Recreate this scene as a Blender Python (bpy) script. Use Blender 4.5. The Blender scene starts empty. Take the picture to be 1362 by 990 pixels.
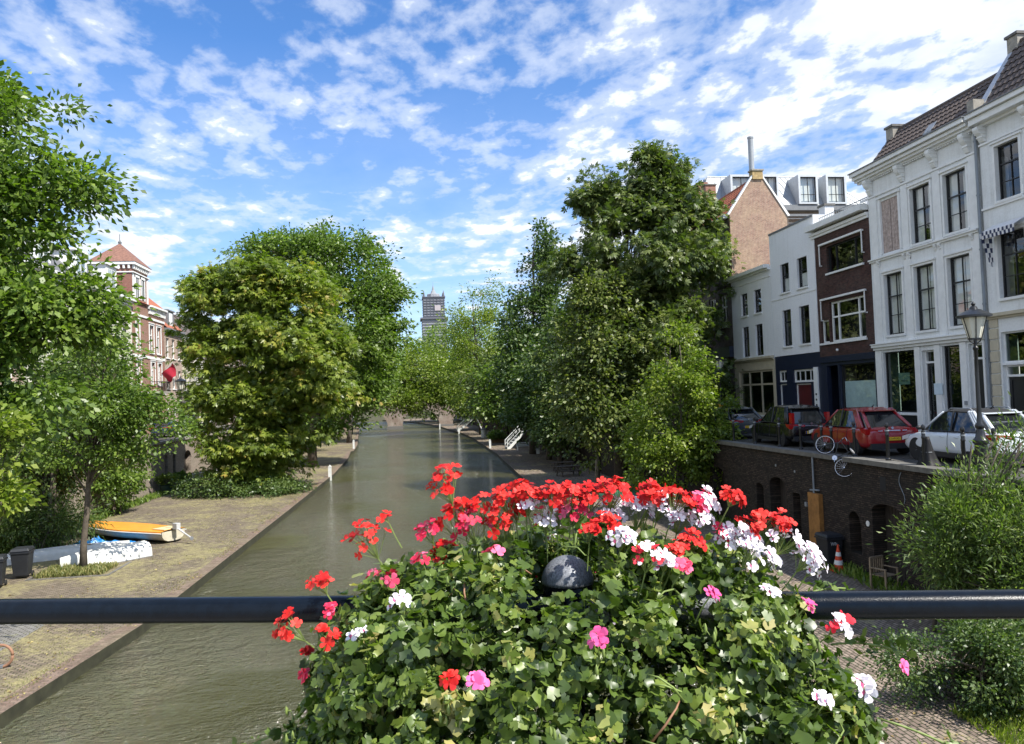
import bpy, bmesh, math, random
import numpy as np
from mathutils import Vector, Matrix
R = math.radians; PI = math.pi
sc = bpy.context.scene
COL = sc.collection
rnd = random.Random(7)
# ------------------------------------------------------------------ materials
MATS = {}
def nt(name):
    m = bpy.data.materials.new(name); m.use_nodes = True
    t = m.node_tree; b = t.nodes['Principled BSDF']
    MATS[name] = m
    return m, t, b
def N(t, kind, **kw):
    n = t.nodes.new(kind)
    for k, v in kw.items():
        if k.startswith('_'): setattr(n, k[1:], v)
        else:
            key = int(k[1:]) if k[0] == 'i' and k[1:].isdigit() else k.replace('__', ' ')
            n.inputs[key].default_value = v
    return n
def L(t, a, b): t.links.new(a, b)
def c4(c): return (c[0], c[1], c[2], 1)
def mul(c, k): return tuple(min(1, x * k) for x in c)
def ramp(t, fac, stops):
    r = t.nodes.new('ShaderNodeValToRGB'); e = r.color_ramp.elements
    while len(e) < len(stops): e.new(0.5)
    for i, (p, c) in enumerate(stops):
        e[i].position = p; e[i].color = c4(c) if len(c) == 3 else c
    if fac is not None: L(t, fac, r.inputs[0])
    return r
def mixc(t, fac, a, b, mode='MIX'):
    m = t.nodes.new('ShaderNodeMix'); m.data_type = 'RGBA'; m.blend_type = mode
    for s, v in ((m.inputs[0], fac), (m.inputs[6], a), (m.inputs[7], b)):
        if hasattr(v, 'is_output'): L(t, v, s)
        elif isinstance(v, (int, float)): s.default_value = v
        else: s.default_value = c4(v)
    return m.outputs[2]
def coords(t, axis='o'):
    tc = t.nodes.new('ShaderNodeTexCoord'); o = tc.outputs['Object']
    if axis == 'o': return o
    s = t.nodes.new('ShaderNodeSeparateXYZ'); L(t, o, s.inputs[0])
    c = t.nodes.new('ShaderNodeCombineXYZ')
    a = {'x': (1, 2, 0), 'y': (0, 2, 1), 'z': (0, 1, 2), 'w': (1, 0, 2)}[axis]
    for i in range(3): L(t, s.outputs[a[i]], c.inputs[i])
    return c.outputs[0]
def noise(t, vec, scale, detail=4, rough=.55, dist=0):
    n = N(t, 'ShaderNodeTexNoise', Scale=scale, Detail=detail, Roughness=rough, Distortion=dist)
    L(t, vec, n.inputs['Vector']); return n.outputs['Fac']
def bump(t, b, h, strength=.4, dist=.01):
    n = N(t, 'ShaderNodeBump', Strength=strength, Distance=dist)
    L(t, h, n.inputs['Height']); L(t, n.outputs[0], b.inputs['Normal']); return n
def scaled(t, vec, s):
    m = t.nodes.new('ShaderNodeMapping'); m.inputs['Scale'].default_value = s; L(t, vec, m.inputs[0]); return m.outputs[0]

def plain(name, col, rough=.6, metal=0, spec=.5, var=.12, vscale=3, bmp=0, coat=0):
    if name in MATS: return MATS[name]
    m, t, b = nt(name)
    b.inputs['Roughness'].default_value = rough; b.inputs['Metallic'].default_value = metal
    b.inputs['Specular IOR Level'].default_value = spec
    if coat: b.inputs['Coat Weight'].default_value = coat; b.inputs['Coat Roughness'].default_value = .04
    v = coords(t); n = noise(t, v, vscale, 6, .65)
    r = ramp(t, n, [(.3, mul(col, 1 - var)), (.7, mul(col, 1 + var))])
    L(t, r.outputs[0], b.inputs['Base Color'])
    if bmp: bump(t, b, noise(t, v, vscale * 12, 3), .3, bmp)
    return m

def brick(name, axis, c1, c2, mortar, bw=.215, bh=.062, big=.25, dirt=(.5, .48, .42), dirtamt=.35, ms=.012, rough=.85, bstr=.5):
    if name in MATS: return MATS[name]
    m, t, b = nt(name); v = coords(t, axis)
    wn = N(t, 'ShaderNodeTexNoise', Scale=1.3, Detail=2); L(t, v, wn.inputs['Vector'])
    vv = t.nodes.new('ShaderNodeVectorMath'); vv.operation = 'MULTIPLY_ADD'; L(t, wn.outputs['Color'], vv.inputs[0])
    vv.inputs[1].default_value = (.03, .03, 0); L(t, v, vv.inputs[2]); v2 = vv.outputs[0]
    br = N(t, 'ShaderNodeTexBrick', Color1=c4(c1), Color2=c4(c2), Mortar=c4(mortar), Scale=1)
    br.inputs['Mortar Size'].default_value = ms; br.inputs['Mortar Smooth'].default_value = .3
    br.inputs['Brick Width'].default_value = bw; br.inputs['Row Height'].default_value = bh; br.inputs['Bias'].default_value = -.1
    L(t, v2, br.inputs['Vector'])
    n1 = noise(t, v, .55, 8, .7); n2 = noise(t, v, 6, 5, .7)
    f1 = ramp(t, n1, [(.42, (0, 0, 0)), (.7, (1, 1, 1))])
    mm = N(t, 'ShaderNodeMath', _operation='MULTIPLY'); L(t, f1.outputs[0], mm.inputs[0]); mm.inputs[1].default_value = dirtamt
    c = mixc(t, mm.outputs[0], br.outputs['Color'], dirt)
    g = ramp(t, n2, [(.25, (1 - big,) * 3), (.75, (1 + big,) * 3)])
    c = mixc(t, 1.0, c, g.outputs[0], 'MULTIPLY')
    L(t, c, b.inputs['Base Color']); b.inputs['Roughness'].default_value = rough
    b.inputs['Specular IOR Level'].default_value = .25
    ad = N(t, 'ShaderNodeMath', _operation='SUBTRACT'); L(t, n2, ad.inputs[0]); L(t, br.outputs['Fac'], ad.inputs[1])
    bump(t, b, ad.outputs[0], bstr, .012)
    return m

def plaster(name, col, streak=.25, rough=.7, axis='x', dirt=(.33, .32, .28)):
    if name in MATS: return MATS[name]
    m, t, b = nt(name); v = coords(t, axis)
    n1 = noise(t, v, .8, 7, .7); n2 = noise(t, scaled(t, v, (5, .3, 1)), 1, 6, .7)
    n3 = noise(t, v, 14, 4)
    mu = N(t, 'ShaderNodeMath', _operation='MULTIPLY'); L(t, n1, mu.inputs[0]); L(t, n2, mu.inputs[1])
    r = ramp(t, mu.outputs[0], [(.22, (0, 0, 0)), (.5, (1, 1, 1))])
    m2 = N(t, 'ShaderNodeMath', _operation='MULTIPLY'); L(t, r.outputs[0], m2.inputs[0]); m2.inputs[1].default_value = streak
    c = mixc(t, m2.outputs[0], col, dirt)
    g = ramp(t, n3, [(.3, (.93,) * 3), (.7, (1.04,) * 3)])
    c = mixc(t, 1.0, c, g.outputs[0], 'MULTIPLY')
    L(t, c, b.inputs['Base Color']); b.inputs['Roughness'].default_value = rough; b.inputs['Specular IOR Level'].default_value = .3
    bump(t, b, n3, .25, .006)
    return m

def glassm(name, tint=(.88, .92, .92), bump_s=.02, dark=0):
    m, t, b = nt(name); t.nodes.remove(b)
    out = t.nodes['Material Output']
    g = N(t, 'ShaderNodeBsdfGlossy', Roughness=.01); g.inputs['Color'].default_value = (1, 1, 1, 1)
    tr = N(t, 'ShaderNodeBsdfTransparent'); tr.inputs[0].default_value = c4(tint)
    lw = N(t, 'ShaderNodeLayerWeight', Blend=.5); pw = N(t, 'ShaderNodeMath', _operation='POWER', i1=4.0); L(t, lw.outputs['Facing'], pw.inputs[0])
    fr = N(t, 'ShaderNodeMath', _operation='MULTIPLY_ADD', i1=.9, i2=.085); L(t, pw.outputs[0], fr.inputs[0])
    n = noise(t, coords(t), .9, 2); bp = N(t, 'ShaderNodeBump', Strength=bump_s, Distance=.05)
    L(t, n, bp.inputs['Height']); L(t, bp.outputs[0], g.inputs['Normal'])
    mx = t.nodes.new('ShaderNodeMixShader'); L(t, fr.outputs[0], mx.inputs[0]); L(t, tr.outputs[0], mx.inputs[1]); L(t, g.outputs[0], mx.inputs[2])
    L(t, mx.outputs[0], out.inputs[0]); return m

def leafmat(name, stops, trans=.35, rough=.42, spec=.5, tcol=(1.0, 1.25, .35)):
    m, t, b = nt(name); out = t.nodes['Material Output']
    at = N(t, 'ShaderNodeAttribute', _attribute_name='tone')
    r = ramp(t, at.outputs['Fac'], [(p_, mul(c_, 1.12)) for p_, c_ in stops])
    n = noise(t, coords(t), 40, 2); g = ramp(t, n, [(.3, (.85,) * 3), (.7, (1.12,) * 3)])
    c = mixc(t, 1.0, r.outputs[0], g.outputs[0], 'MULTIPLY')
    L(t, c, b.inputs['Base Color']); b.inputs['Roughness'].default_value = rough; b.inputs['Specular IOR Level'].default_value = spec
    tl = N(t, 'ShaderNodeBsdfTranslucent'); c2 = mixc(t, 1.0, c, tcol, 'MULTIPLY')
    trans *= .8; sc2 = mixc(t, 1.0, c2, (1.5, 1.5, 1.5), 'MULTIPLY'); L(t, sc2, tl.inputs[0])
    mx = N(t, 'ShaderNodeMixShader', Fac=trans); L(t, b.outputs[0], mx.inputs[1]); L(t, tl.outputs[0], mx.inputs[2])
    L(t, mx.outputs[0], out.inputs[0]); return m

white = plaster('white_paint_wall', (.77, .79, .78), .42)
white2 = plaster('clean_white_wall', (.78, .80, .82), .22)
whitetrim = plain('white_trim', (.78, .79, .77), .5, var=.08)
cream = plaster('cream_wall', (.55, .5, .38), .3)
creamtrim = plain('cream_trim', (.50, .45, .33), .55)
lwhite = plaster('left_white_wall', (.68, .65, .56), .3)
bbrown = brick('brown_brick', 'x', (.050, .022, .018), (.10, .042, .033), (.045, .04, .036), bw=.22, bh=.065, dirtamt=.05, big=.3)
bfront = brick('dark_brown_brick', 'x', (.06, .038, .03), (.09, .055, .042), (.09, .08, .07))
bgable = brick('patchy_gable_brick', 'y', (.28, .11, .065), (.38, .20, .13), (.32, .29, .24), dirt=(.46, .35, .22), dirtamt=.6, big=.35, ms=.016)
bred = brick('red_brick', 'x', (.24, .085, .05), (.33, .13, .08), (.30, .24, .2), dirtamt=.15)
bredy = brick('red_brick_side', 'y', (.24, .07, .045), (.32, .11, .07), (.26, .2, .17), dirtamt=.1)
bpink = brick('pale_pink_brick', 'x', (.36, .23, .17), (.44, .3, .23), (.42, .38, .33), dirtamt=.2)
btan = brick('tan_brick', 'x', (.25, .17, .12), (.33, .24, .17), (.33, .3, .26), dirtamt=.3)
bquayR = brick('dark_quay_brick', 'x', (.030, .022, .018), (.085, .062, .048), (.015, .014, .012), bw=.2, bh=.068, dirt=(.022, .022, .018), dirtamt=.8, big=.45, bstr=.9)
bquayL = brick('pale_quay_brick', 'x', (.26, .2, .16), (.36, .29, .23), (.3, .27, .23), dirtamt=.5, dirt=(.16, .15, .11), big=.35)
bquayY = brick('pier_brick', 'y', (.15, .095, .07), (.22, .15, .11), (.3, .27, .23), dirtamt=.4)
blackp = plain('black_metal_paint', (.012, .013, .014), .32, spec=.6, var=.3, vscale=8)
blackwood = plain('black_window_frame', (.012, .013, .015), .4)
navy = plain('navy_paint', (.012, .018, .04), .4, var=.2)
darkin = plain('dark_interior', (.018, .018, .018), .9)
dimin = plain('dim_interior', (.06, .06, .055), .9, var=.5, vscale=1)
stone = plain('weathered_stone', (.30, .28, .24), .85, var=.3, vscale=5, bmp=.004)
darkstone = plain('dark_stone', (.14, .135, .125), .85, var=.35, vscale=5, bmp=.004)
zinc = plain('zinc_sheet', (.30, .32, .335), .5, metal=.2, var=.12, vscale=1.2)
lead = plain('lead_grey', (.16, .17, .18), .55, var=.2)
greypipe = plain('grey_pipe', (.22, .25, .28), .45, var=.15)
curtain = plain('curtain_cloth', (.78, .77, .73), .9, var=.1)
blind = plain('frosted_shop_film', (.52, .66, .66), .35, var=.2, vscale=1.5)
redpaint = plain('oxblood_door_paint', (.10, .018, .02), .35, var=.2)
shutterw = plain('worn_shutter_wood', (.42, .34, .30), .8, var=.4, vscale=9)
tile = plain('dark_roof_tile', (.105, .082, .070), .75, var=.55, vscale=9)
tilered = plain('red_roof_tile', (.34, .11, .055), .75, var=.35, vscale=6)
tilebrown = plain('brown_roof_tile', (.20, .10, .07), .75, var=.4, vscale=6)
slate = plain('slate_roof', (.13, .13, .135), .6, var=.3, vscale=5)
glass = glassm('window_glass'); glassg = glassm('green_shop_glass', (.35, .48, .42))
bark = plain('bark', (.10, .082, .062), .9, var=.45, vscale=6, bmp=.01)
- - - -
## WORK INSTRUCTIONS
Find the lines above that include the string "scene" and copy them.

## TASK SOLUTION
Recreate this scene as a Blender Python (bpy) script. Use Blender 4.5. The Blender scene starts empty. Take the picture to be 1362 by 990 pixels.
sc = bpy.context.scene